Anders wraz z ambasadorem RP na Białorusi Konradem Pawlikiem najpierw złożyła wieńce i zapaliła znicze pod krzyżem upamiętniającym pomordowanych Polaków, gdzie zmówiono modlitwę, a następnie pod trzema krzyżami poświęconymi wszystkim ofiarom stalinowskich represji, spoczywającym w tym miejscu. W uroczystości wzięli udział przedstawiciele mniejszości polskiej na Białorusi oraz polscy dyplomaci.
„Jestem tutaj, żeby oddać hołd wszystkim, którzy zginęli jako ofiary stalinowskiego reżimu, represji stalinowskich” – podkreśliła Anders w wypowiedzi dla dziennikarzy. Jak zaznaczyła, to jej pierwsza wizyta na Białorusi. „Emocje są nieprawdopodobne. Naprawdę czuje się, że tutaj są duchy tych osób” - powiedziała.
Anders, która spotka się jeszcze na Białorusi z przedstawicielami Białoruskiego Uniwersytetu Państwowego i Instytutu Historii Białoruskiej Akademii Nauk,
zaznaczyła, że Polska i Białoruś mają bardzo wiele wspólnej historii i jest ważne przekazanie jej młodzieży.
Z Białorusi pełnomocnik uda się do Rosji, gdzie będzie przewodniczyć delegacji polskich władz państwowych, która w niedzielę weźmie udział w Katyniu i Smoleńsku w uroczystościach związanych z 76. rocznicą zbrodni katyńskiej oraz z obchodami 6. rocznicy katastrofy smoleńskiej.
„Katyń jest mi bardzo drogi. Mój ojciec czekał na tych oficerów” – zaznaczyła córka generała Władysława Andersa, podkreślając, że jednym z celów jego życia po wojnie było dowiedzenie się, co się z nimi stało.
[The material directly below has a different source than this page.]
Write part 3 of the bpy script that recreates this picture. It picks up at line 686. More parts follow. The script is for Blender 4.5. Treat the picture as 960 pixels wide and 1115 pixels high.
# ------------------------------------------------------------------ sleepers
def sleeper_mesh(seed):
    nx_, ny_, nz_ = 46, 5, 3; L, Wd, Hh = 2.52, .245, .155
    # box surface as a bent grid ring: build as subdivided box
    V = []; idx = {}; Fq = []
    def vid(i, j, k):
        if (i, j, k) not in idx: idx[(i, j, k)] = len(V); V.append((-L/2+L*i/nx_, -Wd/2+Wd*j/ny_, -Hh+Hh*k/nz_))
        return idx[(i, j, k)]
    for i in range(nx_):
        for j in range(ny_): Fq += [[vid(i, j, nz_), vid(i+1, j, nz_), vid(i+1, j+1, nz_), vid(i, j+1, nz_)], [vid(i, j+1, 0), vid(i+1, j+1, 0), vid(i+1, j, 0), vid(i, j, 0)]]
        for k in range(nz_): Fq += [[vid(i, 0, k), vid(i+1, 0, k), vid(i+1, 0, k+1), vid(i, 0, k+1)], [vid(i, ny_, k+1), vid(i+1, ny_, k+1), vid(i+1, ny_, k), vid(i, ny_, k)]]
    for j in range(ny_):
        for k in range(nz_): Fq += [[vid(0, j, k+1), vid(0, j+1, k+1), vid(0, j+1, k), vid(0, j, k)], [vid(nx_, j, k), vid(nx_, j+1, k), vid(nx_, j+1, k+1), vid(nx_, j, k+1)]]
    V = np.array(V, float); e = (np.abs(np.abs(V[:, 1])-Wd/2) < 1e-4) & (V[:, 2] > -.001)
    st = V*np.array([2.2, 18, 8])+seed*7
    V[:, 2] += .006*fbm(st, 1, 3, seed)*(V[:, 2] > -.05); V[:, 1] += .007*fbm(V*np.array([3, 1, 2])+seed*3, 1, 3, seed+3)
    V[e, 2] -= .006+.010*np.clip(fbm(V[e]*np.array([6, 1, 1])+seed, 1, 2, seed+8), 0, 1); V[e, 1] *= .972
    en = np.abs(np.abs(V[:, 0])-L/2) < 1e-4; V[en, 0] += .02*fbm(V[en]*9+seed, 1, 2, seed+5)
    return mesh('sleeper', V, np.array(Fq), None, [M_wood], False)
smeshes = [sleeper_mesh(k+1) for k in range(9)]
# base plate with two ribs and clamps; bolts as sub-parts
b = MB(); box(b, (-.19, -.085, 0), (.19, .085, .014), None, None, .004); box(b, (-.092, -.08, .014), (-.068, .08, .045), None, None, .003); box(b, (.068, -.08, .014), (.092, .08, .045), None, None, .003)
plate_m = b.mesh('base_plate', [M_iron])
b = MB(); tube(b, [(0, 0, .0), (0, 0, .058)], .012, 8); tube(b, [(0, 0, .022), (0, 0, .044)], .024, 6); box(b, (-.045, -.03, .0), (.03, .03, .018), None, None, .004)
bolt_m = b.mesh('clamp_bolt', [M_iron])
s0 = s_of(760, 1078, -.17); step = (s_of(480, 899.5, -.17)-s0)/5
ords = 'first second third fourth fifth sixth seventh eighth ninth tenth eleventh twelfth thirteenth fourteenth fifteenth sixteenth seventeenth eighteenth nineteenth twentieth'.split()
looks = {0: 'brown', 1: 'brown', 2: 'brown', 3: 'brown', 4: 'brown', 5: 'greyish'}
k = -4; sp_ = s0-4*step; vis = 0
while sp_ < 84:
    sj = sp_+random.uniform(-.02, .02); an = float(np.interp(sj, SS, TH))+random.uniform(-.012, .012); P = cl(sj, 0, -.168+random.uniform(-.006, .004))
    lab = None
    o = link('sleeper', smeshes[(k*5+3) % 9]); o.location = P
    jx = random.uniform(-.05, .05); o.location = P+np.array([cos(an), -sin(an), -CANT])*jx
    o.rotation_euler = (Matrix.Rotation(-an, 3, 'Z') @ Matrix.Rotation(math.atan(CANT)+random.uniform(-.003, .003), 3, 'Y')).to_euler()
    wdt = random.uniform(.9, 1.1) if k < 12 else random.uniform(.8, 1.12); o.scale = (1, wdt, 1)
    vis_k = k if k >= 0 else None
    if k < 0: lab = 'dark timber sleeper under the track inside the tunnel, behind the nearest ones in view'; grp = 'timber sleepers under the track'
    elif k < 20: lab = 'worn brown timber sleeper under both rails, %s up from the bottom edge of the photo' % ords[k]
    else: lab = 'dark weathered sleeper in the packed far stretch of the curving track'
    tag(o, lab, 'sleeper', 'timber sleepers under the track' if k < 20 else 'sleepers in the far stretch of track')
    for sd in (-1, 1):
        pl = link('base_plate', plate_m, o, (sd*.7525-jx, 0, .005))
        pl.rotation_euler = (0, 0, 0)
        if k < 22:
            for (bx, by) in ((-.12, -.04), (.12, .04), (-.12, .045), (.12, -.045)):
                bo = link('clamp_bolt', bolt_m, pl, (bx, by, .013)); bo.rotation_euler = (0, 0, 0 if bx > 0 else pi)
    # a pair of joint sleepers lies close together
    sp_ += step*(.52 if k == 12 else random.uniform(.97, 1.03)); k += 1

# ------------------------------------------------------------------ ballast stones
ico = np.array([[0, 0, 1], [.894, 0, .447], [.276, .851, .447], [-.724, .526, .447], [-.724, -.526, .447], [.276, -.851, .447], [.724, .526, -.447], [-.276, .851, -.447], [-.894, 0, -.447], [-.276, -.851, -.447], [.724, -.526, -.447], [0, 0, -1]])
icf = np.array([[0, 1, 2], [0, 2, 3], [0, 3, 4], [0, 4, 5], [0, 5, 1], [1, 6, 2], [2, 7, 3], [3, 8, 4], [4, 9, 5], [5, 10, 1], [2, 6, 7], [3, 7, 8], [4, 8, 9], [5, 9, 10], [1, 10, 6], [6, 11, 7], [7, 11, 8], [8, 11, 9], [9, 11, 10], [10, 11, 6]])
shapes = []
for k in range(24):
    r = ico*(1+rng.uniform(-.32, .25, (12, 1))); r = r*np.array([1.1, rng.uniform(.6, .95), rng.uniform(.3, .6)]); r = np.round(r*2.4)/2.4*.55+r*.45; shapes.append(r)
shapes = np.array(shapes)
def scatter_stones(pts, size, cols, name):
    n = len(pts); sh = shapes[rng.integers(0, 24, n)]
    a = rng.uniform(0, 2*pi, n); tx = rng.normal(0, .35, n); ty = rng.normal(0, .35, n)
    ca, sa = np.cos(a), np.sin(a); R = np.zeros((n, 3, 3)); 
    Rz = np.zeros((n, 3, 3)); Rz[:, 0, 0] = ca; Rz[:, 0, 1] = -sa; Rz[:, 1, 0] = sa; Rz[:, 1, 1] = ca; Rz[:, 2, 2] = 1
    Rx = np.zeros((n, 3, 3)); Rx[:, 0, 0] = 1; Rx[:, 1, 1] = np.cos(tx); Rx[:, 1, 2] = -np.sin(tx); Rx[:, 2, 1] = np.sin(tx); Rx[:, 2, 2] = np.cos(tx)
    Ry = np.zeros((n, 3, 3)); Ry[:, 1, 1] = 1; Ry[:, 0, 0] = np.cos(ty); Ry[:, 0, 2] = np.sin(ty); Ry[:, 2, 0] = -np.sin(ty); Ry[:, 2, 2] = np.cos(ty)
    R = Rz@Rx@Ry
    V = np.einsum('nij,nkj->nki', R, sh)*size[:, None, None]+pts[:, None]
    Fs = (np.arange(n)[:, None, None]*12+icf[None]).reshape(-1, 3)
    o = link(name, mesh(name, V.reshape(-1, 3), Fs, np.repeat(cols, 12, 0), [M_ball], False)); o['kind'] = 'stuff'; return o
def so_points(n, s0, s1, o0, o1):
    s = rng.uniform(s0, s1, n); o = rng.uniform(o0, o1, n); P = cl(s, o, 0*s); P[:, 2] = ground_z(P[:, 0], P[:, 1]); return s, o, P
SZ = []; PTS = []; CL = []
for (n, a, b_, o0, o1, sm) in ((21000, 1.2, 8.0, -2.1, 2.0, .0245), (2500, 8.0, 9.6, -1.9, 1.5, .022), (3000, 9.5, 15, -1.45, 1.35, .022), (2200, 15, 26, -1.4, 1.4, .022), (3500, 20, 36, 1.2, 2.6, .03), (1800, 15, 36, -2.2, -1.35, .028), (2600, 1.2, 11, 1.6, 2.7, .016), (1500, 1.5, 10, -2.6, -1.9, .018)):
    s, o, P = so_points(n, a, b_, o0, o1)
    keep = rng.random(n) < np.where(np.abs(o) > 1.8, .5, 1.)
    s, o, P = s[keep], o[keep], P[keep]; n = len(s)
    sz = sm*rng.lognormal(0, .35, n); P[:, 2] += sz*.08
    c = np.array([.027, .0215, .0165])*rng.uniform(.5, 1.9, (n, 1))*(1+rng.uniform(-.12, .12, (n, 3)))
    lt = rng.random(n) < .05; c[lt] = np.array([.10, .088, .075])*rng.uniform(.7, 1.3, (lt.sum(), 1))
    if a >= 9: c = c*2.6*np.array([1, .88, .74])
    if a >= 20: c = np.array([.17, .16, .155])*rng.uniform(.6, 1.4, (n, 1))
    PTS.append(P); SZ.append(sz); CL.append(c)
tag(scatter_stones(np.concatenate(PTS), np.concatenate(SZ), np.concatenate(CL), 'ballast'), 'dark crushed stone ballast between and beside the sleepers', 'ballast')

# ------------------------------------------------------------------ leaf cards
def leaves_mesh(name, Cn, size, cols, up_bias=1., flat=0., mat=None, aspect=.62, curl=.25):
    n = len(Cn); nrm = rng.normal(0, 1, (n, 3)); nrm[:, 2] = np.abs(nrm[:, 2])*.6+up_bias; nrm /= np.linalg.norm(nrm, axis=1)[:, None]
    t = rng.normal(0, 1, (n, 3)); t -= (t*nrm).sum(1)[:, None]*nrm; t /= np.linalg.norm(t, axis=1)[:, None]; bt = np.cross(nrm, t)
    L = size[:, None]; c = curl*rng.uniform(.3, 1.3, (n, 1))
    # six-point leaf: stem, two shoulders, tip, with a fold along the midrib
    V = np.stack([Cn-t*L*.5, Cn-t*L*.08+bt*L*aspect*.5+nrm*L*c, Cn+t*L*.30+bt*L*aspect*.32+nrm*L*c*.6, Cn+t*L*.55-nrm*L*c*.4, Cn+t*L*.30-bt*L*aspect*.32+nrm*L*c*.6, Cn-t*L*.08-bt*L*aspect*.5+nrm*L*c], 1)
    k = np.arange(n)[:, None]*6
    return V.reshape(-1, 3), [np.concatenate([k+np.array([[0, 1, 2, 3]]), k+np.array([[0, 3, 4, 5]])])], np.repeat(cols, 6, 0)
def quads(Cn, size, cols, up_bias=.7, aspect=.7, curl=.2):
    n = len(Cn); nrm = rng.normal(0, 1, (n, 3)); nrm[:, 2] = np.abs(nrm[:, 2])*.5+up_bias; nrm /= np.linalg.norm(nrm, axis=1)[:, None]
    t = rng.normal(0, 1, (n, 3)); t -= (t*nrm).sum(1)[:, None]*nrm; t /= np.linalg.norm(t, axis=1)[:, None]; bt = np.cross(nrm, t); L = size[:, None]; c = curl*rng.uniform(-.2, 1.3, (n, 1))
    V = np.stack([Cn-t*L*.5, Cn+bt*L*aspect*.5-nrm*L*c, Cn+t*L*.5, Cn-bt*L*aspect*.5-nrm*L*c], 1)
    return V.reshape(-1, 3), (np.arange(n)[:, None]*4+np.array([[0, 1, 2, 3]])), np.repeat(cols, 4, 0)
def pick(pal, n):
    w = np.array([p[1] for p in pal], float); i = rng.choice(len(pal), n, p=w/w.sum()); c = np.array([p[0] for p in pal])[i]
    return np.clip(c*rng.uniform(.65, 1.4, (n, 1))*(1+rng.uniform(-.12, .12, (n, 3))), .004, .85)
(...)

Nawiązując do tragedii smoleńskiej podkreśliła zaś, że znała osobiście prezydenta Lecha Kaczyńskiego i jego małżonkę, jak również ostatniego prezydenta RP na uchodźstwie Ryszarda Kaczorowskiego.
Historycy szacują, że w Kuropatach spoczywa od 30 do 250 tys. ofiar sowieckich represji z lat 1937-1941, w tym Polacy. Do tej pory przeprowadzono tam bardzo nieliczne ekshumacje.
Według polskich oraz niezależnych białoruskich historyków Kuropaty są najprawdopodobniej jednym z miejsc pochówku ofiar zbrodni katyńskiej i to właśnie tam należałoby zbudować ostatni, brakujący cmentarz katyński.